I thought it might be of interest to give a flavour of the type of news over here so here goes:
“Not all good cheer as pub reopens
The Kings Cross Hotel will open tomorrow for the first time in two years after a $9 million redevelopment.
But not everyone is celebrating the return of the “Cross old maid” to serving duties.
Residents and police says the expansion in the size and number of licensed premises on the crowded Kings Cross entertainment strip could increase alcohol-related violence and anti-social behaviour.
The Kings Cross Hotel is the fourth pub, bar or licensed restaurant to open or expand in the past six months. Taken together, these developments represent an increase in drinking capacity of about 3500 patrons.
Police say they have opposed many of the new hotels and redevelopments decease of the alcohol-related crime in Kings Cross every weekend and almost every week night. But their objectives have been ignored.
“We regularly see serious, violent assaults that are fuelled by alcohol consumption”, said the acting head of King Cross local areas command, Detective Superintendent Luke Freudenstein.
“Binge drinking, a culture of drinking to get drunk, 24-hour licences and the growth of “vertical” drinking venues (venue s with limited seating and few places to rest a drink) all provide a major challenge. Additional drinking capacity makes our job more difficult”.
Kings Cross has the second highest rate of assault in NSW< and it is rising. The number of alcohol-related assaults rose from 472 to 590 in 2007.

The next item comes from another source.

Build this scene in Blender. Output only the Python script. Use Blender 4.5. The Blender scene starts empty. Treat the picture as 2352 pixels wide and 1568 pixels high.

Pastor Graham Long of the Wayside Chapel in Kings Cross said the increasing size of hotels was the biggest problem. “When you’ve got big numbers of people drinking and then pouring onto William Street in the early hours of the morning you’ve go trouble. Public transport from the Cross down to the city after midnight doesn’t exist, and that’s when the assaults happen.”
Local residents blame City of Sydney Council for approving the developments. But it says its attempt to block them have been overturned in the Land and Environment Court. The development tide continues, and Potts Point Hotel will open on the strip within six months.
But the president of the Kings Cross Liquor Accord, Doug Grand, said Kings Cross was a market driven entertainment zone, and it was unreasonable to restrict development.
“The cross has always been a busy areas – you’ve go to get smarter with the way you operate. If you look at the crowds coming into the area there are more young girls and young men. I think that’s a sign that the area is going in the right direction”.